What has always chilled my blood about the French Revolution and the resulting Directoire, Consulate, and Empire, is that everything that was sold to the citoyens de France--Liberté, Egalité, and Fraternité--was a très grande crock of merde. The architects of the French Revolution were more brutal, and became more dictatorial than the Ancien Régime of the French nobility ever was. Robespierre was a despot, and his inner circle responsible for the Terror, or Reign of Terror, were known as "terroristes". Sound familiar? The revolutionary leaders--and most obviously Napoleon--became everything they sought to destroy. For that, the streets of Paris had to run with blood and so many families were decimated?

By the time Napoleon had Frenchified half of western Europe, and proclaimed himself Emperor, his luxe life rivaled, and eventually surpassed that of his royal predecessors. I found myself looking at the teacups lined with gold, the royal (yes) purple cape encrusted with gold and silver embroidery that dozens of little novitiates must have bled their fingers and ruined their eyesight to create (okay, perhaps I exaggerate and the official garments were created by the forerunners of Worth and St. Laurent), and shook my head in disbelief and dismay.
Turning to my husband, I posed a question about the "trickle down" effect. Maybe Napoleon thought that's what he was doing by employing every silk mill, cabinet maker, and embroiderer in France to generate the opulence that marked his imperial residences and personage, that touched his lips and graced his dinner tables.

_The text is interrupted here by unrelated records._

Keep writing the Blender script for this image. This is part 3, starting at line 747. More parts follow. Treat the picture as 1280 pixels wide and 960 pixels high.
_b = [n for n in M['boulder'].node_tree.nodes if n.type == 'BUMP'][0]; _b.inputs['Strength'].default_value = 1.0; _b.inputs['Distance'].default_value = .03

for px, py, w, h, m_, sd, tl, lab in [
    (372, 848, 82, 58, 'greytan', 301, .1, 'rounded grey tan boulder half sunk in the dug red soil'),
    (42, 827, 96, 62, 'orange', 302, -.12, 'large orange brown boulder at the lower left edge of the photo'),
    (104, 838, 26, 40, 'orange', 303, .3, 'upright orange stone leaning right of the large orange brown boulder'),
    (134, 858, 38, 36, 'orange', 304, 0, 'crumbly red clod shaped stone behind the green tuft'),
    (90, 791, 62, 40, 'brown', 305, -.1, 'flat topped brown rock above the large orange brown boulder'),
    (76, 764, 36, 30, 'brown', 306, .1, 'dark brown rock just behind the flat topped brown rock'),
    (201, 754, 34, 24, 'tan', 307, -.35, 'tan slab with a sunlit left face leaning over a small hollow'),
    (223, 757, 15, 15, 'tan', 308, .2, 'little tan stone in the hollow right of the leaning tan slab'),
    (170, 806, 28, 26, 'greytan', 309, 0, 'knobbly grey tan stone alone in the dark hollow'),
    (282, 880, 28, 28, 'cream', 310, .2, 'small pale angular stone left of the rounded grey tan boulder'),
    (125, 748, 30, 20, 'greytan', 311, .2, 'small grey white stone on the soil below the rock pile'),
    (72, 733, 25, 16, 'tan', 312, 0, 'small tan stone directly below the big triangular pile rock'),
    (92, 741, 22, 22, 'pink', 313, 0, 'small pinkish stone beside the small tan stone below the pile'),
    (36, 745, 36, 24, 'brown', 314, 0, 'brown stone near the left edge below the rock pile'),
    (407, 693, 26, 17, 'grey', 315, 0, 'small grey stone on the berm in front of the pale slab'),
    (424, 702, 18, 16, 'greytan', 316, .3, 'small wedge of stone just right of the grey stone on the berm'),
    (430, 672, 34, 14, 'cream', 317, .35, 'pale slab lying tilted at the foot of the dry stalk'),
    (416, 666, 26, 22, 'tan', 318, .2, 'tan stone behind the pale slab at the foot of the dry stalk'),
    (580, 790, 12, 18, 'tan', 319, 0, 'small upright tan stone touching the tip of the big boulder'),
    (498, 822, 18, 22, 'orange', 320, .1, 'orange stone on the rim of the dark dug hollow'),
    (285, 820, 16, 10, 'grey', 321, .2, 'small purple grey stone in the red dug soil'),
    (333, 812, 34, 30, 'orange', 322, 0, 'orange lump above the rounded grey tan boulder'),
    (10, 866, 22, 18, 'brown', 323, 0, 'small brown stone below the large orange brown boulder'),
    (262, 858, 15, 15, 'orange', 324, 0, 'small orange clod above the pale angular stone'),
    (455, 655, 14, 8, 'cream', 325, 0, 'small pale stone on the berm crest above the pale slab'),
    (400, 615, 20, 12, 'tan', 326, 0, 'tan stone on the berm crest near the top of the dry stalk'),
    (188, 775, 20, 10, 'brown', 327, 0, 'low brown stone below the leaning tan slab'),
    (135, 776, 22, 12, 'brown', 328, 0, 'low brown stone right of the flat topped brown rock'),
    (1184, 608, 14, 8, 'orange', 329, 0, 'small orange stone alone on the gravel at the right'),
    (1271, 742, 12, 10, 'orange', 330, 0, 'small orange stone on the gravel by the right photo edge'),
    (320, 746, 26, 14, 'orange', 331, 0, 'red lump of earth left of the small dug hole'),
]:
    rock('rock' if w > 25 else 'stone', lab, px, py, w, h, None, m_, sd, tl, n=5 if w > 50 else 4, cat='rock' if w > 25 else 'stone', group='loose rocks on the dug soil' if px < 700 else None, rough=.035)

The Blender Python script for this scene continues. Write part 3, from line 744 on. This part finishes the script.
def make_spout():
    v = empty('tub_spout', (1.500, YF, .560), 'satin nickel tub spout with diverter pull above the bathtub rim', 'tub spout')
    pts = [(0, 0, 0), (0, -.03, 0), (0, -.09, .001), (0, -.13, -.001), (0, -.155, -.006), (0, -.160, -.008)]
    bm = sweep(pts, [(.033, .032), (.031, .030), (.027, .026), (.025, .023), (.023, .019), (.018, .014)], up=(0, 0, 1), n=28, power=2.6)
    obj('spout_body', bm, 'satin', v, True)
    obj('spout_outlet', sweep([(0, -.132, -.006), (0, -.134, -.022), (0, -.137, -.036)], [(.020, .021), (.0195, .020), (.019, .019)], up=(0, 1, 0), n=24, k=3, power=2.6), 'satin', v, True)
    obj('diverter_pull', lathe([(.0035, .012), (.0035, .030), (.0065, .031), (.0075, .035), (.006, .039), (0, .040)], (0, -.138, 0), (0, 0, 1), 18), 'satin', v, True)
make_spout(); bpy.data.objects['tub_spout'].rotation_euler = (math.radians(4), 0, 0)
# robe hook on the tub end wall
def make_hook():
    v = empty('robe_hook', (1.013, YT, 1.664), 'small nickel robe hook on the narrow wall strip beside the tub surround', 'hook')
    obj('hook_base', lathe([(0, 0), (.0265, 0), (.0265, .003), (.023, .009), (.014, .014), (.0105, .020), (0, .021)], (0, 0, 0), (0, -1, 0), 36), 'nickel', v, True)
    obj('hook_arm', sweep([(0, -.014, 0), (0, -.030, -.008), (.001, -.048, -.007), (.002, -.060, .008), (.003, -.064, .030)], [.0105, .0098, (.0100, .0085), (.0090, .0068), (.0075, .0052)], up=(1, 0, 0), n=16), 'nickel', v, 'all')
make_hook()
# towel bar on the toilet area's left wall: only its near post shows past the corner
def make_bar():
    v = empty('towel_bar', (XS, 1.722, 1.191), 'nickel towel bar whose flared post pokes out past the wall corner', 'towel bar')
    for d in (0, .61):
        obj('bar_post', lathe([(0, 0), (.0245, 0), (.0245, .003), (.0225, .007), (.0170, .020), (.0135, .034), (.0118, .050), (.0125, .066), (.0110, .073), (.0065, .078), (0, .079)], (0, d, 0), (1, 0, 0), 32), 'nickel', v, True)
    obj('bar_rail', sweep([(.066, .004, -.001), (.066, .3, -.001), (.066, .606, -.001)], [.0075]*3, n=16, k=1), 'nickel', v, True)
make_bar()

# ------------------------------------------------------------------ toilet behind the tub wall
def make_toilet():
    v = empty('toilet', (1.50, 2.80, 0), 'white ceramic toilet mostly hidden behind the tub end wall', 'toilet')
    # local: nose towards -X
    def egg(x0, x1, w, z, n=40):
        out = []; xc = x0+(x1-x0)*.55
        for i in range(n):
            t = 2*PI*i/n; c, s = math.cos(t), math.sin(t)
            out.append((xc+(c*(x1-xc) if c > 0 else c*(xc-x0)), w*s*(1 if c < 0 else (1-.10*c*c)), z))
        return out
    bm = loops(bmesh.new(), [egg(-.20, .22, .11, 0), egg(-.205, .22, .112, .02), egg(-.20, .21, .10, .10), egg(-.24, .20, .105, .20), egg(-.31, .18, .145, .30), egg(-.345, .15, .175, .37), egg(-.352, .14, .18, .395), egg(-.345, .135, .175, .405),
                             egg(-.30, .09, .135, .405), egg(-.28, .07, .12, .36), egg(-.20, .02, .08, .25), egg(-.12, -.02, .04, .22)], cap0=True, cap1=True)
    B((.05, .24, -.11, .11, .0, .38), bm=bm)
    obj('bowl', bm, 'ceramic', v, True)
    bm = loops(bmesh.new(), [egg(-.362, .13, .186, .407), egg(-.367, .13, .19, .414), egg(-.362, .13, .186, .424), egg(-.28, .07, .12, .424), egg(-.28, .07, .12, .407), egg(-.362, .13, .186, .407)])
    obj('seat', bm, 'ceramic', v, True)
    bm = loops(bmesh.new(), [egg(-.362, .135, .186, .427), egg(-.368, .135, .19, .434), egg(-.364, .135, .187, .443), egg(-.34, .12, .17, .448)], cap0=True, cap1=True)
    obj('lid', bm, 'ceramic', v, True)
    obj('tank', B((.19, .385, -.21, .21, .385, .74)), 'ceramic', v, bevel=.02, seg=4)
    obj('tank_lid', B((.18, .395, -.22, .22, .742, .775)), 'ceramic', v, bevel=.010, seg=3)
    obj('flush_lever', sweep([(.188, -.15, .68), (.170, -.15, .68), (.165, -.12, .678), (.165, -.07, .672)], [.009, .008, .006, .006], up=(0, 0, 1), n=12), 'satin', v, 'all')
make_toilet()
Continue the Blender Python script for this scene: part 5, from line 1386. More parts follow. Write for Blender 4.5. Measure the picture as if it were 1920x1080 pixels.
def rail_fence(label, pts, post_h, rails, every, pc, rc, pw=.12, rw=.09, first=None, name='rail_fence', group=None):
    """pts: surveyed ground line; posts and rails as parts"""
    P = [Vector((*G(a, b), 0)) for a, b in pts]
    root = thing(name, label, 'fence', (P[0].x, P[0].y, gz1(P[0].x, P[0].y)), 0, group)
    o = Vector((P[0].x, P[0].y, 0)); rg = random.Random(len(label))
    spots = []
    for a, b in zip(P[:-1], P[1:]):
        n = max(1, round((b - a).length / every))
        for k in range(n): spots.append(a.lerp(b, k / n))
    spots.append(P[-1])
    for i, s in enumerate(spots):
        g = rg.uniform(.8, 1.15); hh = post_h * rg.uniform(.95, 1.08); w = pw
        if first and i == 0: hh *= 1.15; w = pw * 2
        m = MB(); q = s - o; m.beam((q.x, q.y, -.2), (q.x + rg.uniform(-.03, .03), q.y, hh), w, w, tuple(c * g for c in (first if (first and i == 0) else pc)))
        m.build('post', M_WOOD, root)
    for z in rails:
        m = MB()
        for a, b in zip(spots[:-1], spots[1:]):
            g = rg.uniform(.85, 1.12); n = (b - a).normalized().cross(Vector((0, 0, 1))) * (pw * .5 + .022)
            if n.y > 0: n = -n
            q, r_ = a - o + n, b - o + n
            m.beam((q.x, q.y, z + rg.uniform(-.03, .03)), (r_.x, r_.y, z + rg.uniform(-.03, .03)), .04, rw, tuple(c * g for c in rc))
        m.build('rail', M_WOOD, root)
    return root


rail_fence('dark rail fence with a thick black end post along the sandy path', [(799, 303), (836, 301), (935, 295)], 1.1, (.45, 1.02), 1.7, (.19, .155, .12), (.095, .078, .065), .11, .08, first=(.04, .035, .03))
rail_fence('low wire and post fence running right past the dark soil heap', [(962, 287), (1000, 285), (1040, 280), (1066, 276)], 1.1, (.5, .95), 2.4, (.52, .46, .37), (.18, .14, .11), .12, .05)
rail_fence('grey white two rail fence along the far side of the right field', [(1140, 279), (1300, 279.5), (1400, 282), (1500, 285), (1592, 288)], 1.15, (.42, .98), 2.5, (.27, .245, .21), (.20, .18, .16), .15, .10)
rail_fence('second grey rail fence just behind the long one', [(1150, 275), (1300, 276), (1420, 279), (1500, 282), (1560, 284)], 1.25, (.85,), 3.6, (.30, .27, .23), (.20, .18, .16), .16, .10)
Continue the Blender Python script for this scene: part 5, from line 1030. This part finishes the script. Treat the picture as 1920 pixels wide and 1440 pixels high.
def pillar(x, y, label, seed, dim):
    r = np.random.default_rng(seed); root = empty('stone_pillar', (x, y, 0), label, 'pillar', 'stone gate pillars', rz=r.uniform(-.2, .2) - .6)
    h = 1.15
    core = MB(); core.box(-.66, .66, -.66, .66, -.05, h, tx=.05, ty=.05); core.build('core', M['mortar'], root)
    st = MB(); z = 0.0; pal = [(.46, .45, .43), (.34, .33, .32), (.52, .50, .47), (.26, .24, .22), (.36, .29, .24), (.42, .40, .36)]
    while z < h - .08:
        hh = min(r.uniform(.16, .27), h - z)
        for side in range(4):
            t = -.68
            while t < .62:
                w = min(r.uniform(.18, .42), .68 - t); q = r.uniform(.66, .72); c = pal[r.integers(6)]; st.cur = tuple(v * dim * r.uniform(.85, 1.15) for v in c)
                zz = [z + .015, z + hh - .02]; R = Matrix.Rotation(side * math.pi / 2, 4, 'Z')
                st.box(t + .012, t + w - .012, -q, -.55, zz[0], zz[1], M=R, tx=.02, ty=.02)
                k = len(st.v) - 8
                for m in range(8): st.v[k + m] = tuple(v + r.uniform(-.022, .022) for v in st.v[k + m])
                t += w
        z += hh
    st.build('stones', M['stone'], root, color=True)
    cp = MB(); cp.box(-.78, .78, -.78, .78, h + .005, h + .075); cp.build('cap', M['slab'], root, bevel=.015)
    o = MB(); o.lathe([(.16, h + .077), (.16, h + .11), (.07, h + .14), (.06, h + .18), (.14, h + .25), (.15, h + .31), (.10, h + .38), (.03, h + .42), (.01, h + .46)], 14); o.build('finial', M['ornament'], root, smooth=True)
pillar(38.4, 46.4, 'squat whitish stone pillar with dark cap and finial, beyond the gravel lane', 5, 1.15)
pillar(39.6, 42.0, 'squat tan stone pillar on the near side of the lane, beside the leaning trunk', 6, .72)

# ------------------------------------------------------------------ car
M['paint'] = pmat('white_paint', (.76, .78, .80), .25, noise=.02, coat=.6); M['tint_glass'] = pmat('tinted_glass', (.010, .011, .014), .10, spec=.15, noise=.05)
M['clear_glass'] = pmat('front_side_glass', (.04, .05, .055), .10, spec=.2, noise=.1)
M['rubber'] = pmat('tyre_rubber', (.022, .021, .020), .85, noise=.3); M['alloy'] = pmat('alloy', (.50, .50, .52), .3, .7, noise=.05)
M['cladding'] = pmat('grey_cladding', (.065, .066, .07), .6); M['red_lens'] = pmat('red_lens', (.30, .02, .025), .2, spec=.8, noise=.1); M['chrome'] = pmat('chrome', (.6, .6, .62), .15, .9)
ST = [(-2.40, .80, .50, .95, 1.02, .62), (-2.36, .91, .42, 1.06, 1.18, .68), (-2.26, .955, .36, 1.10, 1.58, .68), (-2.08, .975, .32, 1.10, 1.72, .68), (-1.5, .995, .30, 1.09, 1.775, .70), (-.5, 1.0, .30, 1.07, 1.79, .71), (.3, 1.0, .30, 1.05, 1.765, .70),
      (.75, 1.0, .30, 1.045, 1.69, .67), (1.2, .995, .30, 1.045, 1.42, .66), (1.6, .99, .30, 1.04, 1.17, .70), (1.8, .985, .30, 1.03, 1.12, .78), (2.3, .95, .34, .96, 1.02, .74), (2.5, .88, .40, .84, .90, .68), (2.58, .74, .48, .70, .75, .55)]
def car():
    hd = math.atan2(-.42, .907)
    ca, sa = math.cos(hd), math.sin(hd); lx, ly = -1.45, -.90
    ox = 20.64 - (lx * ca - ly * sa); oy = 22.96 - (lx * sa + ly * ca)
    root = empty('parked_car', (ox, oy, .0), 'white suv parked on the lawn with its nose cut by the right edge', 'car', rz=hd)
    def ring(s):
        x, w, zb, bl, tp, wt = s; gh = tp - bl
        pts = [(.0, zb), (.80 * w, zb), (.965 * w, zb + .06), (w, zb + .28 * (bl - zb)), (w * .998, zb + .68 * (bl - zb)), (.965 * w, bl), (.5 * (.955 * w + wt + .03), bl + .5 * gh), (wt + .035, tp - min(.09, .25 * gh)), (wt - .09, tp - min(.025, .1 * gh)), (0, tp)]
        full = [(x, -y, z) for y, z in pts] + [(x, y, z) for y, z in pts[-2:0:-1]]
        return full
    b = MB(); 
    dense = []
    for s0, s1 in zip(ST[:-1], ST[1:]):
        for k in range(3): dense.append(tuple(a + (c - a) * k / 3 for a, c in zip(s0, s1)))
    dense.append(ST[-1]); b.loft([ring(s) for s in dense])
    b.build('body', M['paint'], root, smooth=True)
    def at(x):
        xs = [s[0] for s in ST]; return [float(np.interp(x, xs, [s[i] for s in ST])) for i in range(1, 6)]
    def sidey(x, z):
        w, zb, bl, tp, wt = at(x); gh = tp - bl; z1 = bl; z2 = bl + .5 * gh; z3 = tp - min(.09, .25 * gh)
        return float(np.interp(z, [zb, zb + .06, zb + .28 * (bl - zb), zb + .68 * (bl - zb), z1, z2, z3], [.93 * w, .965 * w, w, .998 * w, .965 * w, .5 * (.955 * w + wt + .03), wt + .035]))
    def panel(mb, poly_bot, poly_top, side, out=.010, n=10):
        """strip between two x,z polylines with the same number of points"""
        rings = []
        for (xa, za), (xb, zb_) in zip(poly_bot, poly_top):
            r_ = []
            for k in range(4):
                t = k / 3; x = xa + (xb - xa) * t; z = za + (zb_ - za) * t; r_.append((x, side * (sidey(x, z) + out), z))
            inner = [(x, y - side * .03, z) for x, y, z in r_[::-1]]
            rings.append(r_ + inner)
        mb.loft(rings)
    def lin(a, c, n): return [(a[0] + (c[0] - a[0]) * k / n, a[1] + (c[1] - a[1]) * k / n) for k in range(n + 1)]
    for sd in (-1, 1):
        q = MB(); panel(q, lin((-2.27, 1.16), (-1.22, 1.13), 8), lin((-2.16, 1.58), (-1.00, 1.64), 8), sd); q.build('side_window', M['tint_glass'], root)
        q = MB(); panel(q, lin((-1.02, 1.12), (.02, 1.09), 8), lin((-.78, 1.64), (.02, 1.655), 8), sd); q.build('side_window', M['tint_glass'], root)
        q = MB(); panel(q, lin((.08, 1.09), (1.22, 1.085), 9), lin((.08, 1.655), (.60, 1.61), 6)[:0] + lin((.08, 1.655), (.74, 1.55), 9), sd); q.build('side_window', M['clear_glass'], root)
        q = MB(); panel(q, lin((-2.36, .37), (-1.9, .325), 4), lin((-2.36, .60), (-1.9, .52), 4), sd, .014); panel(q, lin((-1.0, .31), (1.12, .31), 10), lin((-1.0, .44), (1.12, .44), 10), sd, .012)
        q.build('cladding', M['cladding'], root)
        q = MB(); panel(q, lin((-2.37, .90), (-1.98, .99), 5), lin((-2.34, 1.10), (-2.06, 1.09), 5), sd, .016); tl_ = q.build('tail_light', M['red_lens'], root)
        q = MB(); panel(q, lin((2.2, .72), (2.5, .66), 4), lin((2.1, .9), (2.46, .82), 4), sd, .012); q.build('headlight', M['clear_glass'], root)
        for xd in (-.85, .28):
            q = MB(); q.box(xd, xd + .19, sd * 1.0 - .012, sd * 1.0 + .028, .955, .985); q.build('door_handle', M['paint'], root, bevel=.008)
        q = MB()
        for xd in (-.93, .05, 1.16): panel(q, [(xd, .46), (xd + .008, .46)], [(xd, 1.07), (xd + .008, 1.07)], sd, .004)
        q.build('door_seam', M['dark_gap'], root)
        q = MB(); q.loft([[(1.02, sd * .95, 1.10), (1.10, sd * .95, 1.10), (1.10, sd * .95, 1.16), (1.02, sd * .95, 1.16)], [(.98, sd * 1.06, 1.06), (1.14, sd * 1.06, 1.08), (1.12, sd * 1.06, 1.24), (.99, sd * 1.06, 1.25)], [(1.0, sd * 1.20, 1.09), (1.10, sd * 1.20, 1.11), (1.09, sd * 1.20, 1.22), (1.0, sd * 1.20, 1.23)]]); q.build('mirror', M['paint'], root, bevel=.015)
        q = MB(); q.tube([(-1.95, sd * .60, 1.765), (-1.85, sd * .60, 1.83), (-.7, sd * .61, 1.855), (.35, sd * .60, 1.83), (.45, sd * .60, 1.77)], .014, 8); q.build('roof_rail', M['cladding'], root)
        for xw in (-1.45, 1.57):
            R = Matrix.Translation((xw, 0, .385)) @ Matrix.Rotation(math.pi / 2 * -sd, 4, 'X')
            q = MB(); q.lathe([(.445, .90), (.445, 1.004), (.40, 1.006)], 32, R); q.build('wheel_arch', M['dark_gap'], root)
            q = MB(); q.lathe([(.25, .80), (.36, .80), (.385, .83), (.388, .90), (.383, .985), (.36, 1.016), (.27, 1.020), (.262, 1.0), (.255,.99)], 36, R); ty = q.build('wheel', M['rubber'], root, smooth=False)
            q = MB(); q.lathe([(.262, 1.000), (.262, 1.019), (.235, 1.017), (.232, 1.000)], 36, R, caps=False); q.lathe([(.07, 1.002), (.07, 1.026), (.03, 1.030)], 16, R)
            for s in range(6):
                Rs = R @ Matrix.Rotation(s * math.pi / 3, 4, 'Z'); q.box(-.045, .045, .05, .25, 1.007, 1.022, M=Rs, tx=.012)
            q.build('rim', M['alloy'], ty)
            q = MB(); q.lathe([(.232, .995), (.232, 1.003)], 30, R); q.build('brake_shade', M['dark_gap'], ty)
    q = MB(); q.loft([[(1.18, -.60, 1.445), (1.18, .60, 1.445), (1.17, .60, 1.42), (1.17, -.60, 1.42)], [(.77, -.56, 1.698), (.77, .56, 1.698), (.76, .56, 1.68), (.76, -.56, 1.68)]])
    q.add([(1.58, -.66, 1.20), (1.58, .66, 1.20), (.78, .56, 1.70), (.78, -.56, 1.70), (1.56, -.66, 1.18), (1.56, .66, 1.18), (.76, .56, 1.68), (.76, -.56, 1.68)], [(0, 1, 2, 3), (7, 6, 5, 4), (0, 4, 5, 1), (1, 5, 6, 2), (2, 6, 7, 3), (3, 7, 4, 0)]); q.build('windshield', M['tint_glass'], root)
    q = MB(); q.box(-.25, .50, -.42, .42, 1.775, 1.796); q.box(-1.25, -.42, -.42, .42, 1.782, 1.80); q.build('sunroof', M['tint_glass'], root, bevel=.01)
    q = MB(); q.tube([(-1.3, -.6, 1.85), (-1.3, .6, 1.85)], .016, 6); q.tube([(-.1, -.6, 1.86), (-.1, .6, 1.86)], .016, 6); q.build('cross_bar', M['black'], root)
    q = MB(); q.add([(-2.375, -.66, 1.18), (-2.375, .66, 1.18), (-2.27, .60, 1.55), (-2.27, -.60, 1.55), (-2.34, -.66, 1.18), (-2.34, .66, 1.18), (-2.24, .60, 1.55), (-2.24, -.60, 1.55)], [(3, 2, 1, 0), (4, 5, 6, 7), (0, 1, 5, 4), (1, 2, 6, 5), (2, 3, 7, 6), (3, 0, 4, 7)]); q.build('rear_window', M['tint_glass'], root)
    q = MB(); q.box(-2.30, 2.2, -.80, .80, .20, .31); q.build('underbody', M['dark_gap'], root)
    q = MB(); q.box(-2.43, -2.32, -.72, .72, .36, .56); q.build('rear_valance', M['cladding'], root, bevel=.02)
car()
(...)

I admit a serious bias against Napoleon, as overwhelmed and impressed as I was by seeing the stunning creations he literally lived with. Having written a novel from Lady Hamilton's perspective, I am firmly in the Lord Nelson camp. I took one look at the magnificent set of firearms Napoleon had purportedly given to the second in command of the combined French and Spanish fleet in 1805 (the first in command was Nelson's nemesis, Admiral Villeneuve) and thought "You killed him, you SOBs."

So, what's your take on Napoleon? Hero--or hypocrite?


Unknown said...

I checked out the website and it looks like a great exhibit. I don't think it is coming to LA :-(

Have you read "The Many Lives and Secret Sorrows of Josephine B" by Sandra Gulland? It's on my to be read list. I read a biography of Josephine and she had quite a life. I'm curious to see how the fictional version of it stacks up.

Leslie Carroll said...

I think my husband asked the guard if the exhibit plans to tour and he told him that it wasn't, which is really too bad -- although we might have gotten a different response from someone on the executive or curatorial staff. It was so quiet in there, such a welcome change from the freneticism of the special exhibits at the Metropolitan Museum in NYC where people actually jostle each other for elbow space to get close enough to an object to truly enjoy it or read about it.

Many of the artifacts in the Boston exhibit seem to be on loan from various French musueums.

I think Sandra Gulland's Josephine novel is actually an entire trilogy, but I'm not certain. I read the first book, which I thought was terrifically written. I love historical fiction anyway, and this was very well done. I think you would enjoy it. I've never read any nonfiction bio of Josephine.

Unknown said...

The Josephine books are a trilogy. I started the first one after reading your post and I'm halfway through it. I'm really enjoying it.

Leslie Carroll said...

I need to pick up the other 2 books in the trilogy. I'm glad my recommendation proved to be a good one.